December 7th, 2023

By Caroline Downey

 

The House Education and the Workforce Committee announced Thursday it will investigate Harvard University, the Massachusetts Institute of Technology, and the University of Pennsylvania over allegations that the prestigious colleges have failed to address rampant antisemitism on their campuses.

The announcement comes after Representative Elise Stefanik (R., N.Y.) and fellow committee Republicans grilled Harvard president Claudine Gay, University of Pennsylvania president Liz Magill, and MIT President Sally Kornbluth during a contentious Tuesday hearing on the rise of antisemitism in the wake of the Hamas attack of October 7.

“After this week’s pathetic and morally bankrupt testimony by university presidents when answering my questions, the Education and Workforce Committee is launching an official Congressional investigation with the full force of subpoena power into Penn, MIT, & Harvard and others,” Stefanik said in a statement.

Pressed on whether calls for “intifada” and chants such as “from the river to the sea Palestine will be free,” which calls for the destruction of the Jewish state, violate campus codes of conduct, the university presidents argued that the slogans fell within the bounds of protected speech and said they could not interfere unless demonstrations degenerated into physical violence.

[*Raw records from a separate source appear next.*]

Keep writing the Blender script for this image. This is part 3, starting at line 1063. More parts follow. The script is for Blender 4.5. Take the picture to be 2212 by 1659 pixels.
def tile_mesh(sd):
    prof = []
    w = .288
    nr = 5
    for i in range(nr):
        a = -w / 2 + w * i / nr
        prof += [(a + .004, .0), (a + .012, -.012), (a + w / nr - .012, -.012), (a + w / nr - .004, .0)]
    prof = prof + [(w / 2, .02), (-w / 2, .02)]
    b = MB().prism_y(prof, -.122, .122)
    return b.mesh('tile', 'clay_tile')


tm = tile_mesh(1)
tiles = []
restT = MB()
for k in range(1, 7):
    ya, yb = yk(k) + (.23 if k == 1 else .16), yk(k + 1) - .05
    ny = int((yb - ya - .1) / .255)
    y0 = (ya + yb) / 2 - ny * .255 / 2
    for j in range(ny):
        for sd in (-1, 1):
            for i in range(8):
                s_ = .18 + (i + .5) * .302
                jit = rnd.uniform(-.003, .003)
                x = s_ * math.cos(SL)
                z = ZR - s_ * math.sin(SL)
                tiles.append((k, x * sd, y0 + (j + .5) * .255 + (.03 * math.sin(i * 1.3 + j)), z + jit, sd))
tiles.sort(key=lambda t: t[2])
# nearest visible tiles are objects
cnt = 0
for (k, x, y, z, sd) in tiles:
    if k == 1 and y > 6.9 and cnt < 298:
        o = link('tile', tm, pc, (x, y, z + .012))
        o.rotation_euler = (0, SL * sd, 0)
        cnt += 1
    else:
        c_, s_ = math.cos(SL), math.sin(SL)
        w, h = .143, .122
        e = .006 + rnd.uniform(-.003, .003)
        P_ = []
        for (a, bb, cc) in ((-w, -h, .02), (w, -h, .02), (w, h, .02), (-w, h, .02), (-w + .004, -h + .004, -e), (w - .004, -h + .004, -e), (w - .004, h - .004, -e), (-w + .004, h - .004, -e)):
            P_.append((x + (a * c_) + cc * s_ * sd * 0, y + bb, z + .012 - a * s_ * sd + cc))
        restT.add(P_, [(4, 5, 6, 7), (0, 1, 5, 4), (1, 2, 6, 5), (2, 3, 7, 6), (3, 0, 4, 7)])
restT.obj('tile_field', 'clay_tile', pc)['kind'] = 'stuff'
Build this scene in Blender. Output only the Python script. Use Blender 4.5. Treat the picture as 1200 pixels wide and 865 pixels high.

Asked specifically whether “calling for Jewish genocide” constitutes an infringement of school policy, the presidents argued that such a statement would also fall within the bounds of protected speech. But their administrations have staked out a different position with respect to speech that allegedly threatens the safety of so-called marginalized communities on campus. Harvard is ranked dead last on the Foundation for Individual Rights and Expression’s free-speech ranking list.

Within 24 hours, following public backlash to their blasé attitudes, Gay and Magill issued supplementary statements assuring that they condemn calls for genocide against the Jewish community.

House Education and Workforce chairwoman Virginia Foxx said the presidents’ poor showing has created “deep concerns with their leadership.” Demands that the presidents resign have circulated on X. The committee’s probe will look into the college’s learning environments, policies, and disciplinary protocols.

“This investigation will include substantial document requests, and the Committee will not hesitate to utilize compulsory measures including subpoenas if a full response is not immediately forthcoming,” Foxx said in a statement.“Other universities should expect investigations as well, as their litany of similar failures has not gone unnoticed.”